Task requirements:
Everything from the line containing "Model this scene" through the line containing "def fbm(x,y,z,o=4): return" must be written out exactly, and nothing more; leave any pictures out.

Task input:
-- -- --

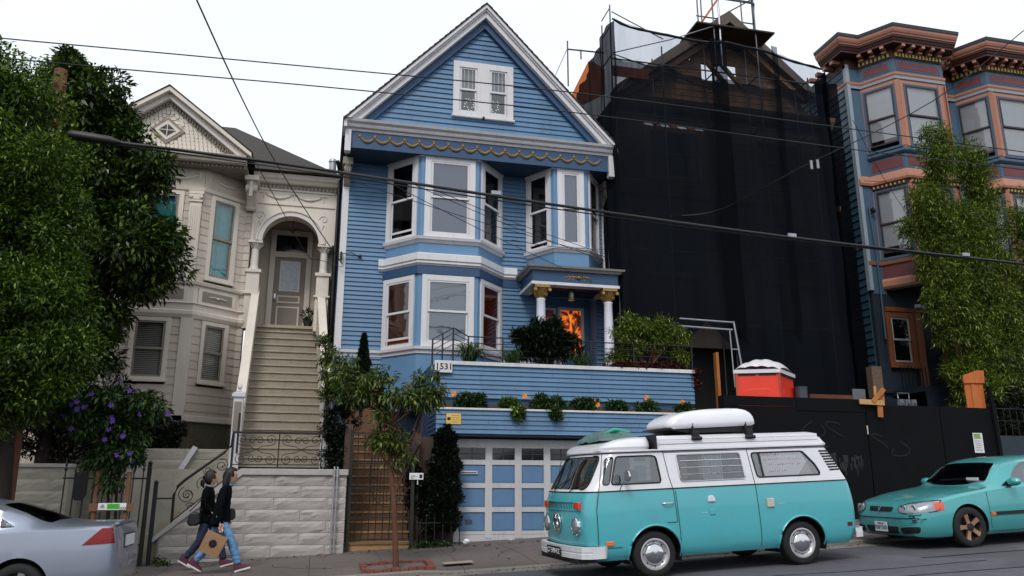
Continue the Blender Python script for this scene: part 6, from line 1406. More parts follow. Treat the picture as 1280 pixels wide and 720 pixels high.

-- -- --

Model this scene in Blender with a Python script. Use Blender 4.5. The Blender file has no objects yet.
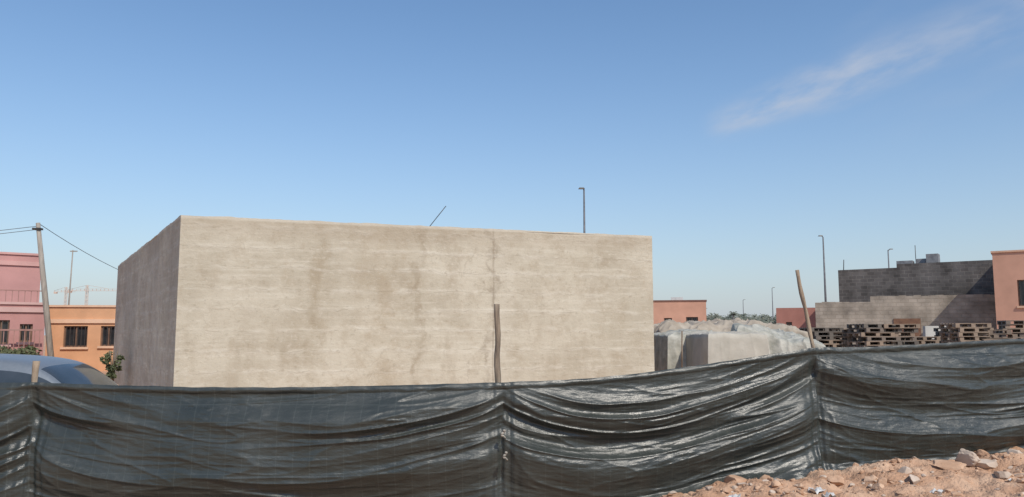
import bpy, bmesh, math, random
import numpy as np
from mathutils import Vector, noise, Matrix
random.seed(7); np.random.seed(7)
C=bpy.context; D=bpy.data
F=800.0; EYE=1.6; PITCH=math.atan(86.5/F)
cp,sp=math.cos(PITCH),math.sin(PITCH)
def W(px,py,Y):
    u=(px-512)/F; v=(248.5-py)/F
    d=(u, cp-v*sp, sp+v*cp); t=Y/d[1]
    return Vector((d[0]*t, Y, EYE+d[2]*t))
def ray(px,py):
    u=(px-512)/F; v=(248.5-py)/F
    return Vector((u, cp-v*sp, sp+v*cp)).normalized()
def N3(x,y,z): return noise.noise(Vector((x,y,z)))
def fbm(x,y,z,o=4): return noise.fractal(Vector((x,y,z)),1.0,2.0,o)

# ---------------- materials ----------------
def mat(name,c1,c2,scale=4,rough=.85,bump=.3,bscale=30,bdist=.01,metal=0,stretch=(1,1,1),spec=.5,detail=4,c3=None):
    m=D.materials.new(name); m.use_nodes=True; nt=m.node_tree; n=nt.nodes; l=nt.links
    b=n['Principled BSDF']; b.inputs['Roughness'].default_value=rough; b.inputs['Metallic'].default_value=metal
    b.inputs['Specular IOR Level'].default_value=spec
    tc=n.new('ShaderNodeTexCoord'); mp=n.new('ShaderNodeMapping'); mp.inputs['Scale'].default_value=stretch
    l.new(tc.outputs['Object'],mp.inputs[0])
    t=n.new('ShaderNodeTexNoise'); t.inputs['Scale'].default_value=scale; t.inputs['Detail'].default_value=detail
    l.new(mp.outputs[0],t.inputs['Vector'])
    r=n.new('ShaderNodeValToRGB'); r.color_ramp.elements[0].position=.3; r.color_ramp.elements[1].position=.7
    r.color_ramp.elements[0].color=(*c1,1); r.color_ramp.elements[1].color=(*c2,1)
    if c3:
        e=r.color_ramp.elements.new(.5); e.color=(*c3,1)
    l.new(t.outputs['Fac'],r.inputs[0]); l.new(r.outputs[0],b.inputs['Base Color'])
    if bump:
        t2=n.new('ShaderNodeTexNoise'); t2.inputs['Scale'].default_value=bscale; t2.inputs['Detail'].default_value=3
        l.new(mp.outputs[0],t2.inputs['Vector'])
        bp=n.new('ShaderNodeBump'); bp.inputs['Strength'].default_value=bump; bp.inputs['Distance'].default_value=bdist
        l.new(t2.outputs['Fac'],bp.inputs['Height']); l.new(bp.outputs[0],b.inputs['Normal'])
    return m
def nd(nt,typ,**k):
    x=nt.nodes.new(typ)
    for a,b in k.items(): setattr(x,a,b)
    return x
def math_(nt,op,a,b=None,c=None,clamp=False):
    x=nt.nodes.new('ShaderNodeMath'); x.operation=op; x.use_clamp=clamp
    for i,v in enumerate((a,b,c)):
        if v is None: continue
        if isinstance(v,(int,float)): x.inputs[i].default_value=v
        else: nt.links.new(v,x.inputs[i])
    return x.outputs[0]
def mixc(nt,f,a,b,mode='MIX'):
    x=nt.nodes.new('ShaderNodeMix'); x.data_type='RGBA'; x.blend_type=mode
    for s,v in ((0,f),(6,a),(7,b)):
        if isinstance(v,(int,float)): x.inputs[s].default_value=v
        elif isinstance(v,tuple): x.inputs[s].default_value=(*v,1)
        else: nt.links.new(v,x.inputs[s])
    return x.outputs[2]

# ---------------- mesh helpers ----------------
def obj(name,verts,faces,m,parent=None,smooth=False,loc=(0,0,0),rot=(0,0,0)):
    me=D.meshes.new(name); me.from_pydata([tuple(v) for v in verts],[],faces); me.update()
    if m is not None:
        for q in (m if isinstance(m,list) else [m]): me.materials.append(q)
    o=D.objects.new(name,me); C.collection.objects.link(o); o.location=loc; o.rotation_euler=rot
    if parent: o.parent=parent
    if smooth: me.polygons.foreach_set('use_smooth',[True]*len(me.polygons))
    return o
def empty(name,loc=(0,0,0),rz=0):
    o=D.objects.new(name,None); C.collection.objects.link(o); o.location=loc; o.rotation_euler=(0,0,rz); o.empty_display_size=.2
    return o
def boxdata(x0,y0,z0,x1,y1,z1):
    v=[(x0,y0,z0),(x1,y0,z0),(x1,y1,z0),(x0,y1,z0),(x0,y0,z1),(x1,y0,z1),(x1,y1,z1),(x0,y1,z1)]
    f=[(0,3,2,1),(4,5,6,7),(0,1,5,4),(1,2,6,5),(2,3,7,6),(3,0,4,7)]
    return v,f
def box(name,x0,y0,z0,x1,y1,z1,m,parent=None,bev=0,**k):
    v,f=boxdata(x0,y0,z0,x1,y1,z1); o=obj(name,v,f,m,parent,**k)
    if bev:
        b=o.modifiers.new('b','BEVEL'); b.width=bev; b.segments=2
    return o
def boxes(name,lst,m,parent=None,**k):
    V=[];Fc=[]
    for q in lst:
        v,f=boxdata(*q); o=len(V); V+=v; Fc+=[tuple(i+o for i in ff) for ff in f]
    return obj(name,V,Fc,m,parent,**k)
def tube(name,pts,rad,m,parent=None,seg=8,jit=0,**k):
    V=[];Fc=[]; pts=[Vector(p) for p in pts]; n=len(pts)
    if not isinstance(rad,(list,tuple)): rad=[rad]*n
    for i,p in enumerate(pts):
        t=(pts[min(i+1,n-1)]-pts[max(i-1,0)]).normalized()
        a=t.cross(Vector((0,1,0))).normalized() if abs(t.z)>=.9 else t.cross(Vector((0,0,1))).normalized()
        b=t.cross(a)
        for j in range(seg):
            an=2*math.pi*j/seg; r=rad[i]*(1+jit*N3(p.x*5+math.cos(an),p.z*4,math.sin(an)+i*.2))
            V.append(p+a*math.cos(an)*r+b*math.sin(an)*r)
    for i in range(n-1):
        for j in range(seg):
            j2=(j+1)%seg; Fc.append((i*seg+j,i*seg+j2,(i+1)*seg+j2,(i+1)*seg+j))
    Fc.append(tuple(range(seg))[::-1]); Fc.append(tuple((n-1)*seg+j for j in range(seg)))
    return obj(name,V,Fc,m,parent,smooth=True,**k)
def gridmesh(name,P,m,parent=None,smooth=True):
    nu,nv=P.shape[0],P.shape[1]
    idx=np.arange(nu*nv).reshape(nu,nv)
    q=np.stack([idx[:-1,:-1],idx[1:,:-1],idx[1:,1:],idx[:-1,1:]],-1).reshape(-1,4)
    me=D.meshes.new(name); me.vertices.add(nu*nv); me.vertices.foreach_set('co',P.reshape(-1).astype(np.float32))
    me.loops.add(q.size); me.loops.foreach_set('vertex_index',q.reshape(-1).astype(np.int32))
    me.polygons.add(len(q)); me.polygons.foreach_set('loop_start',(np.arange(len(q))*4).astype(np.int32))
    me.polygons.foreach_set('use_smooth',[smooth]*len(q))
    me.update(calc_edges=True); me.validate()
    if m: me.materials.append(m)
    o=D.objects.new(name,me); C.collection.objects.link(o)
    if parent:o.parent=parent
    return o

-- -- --

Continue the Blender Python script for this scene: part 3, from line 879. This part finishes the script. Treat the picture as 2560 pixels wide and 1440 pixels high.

-- -- --

Exercise answer:
Model this scene in Blender with a Python script. Use Blender 4.5. The Blender file has no objects yet.
import bpy, bmesh, math, random
import numpy as np
from mathutils import Vector, noise, Matrix
random.seed(7); np.random.seed(7)
C=bpy.context; D=bpy.data
F=800.0; EYE=1.6; PITCH=math.atan(86.5/F)
cp,sp=math.cos(PITCH),math.sin(PITCH)
def W(px,py,Y):
    u=(px-512)/F; v=(248.5-py)/F
    d=(u, cp-v*sp, sp+v*cp); t=Y/d[1]
    return Vector((d[0]*t, Y, EYE+d[2]*t))
def ray(px,py):
    u=(px-512)/F; v=(248.5-py)/F
    return Vector((u, cp-v*sp, sp+v*cp)).normalized()
def N3(x,y,z): return noise.noise(Vector((x,y,z)))
def fbm(x,y,z,o=4): return noise.fractal(Vector((x,y,z)),1.0,2.0,o)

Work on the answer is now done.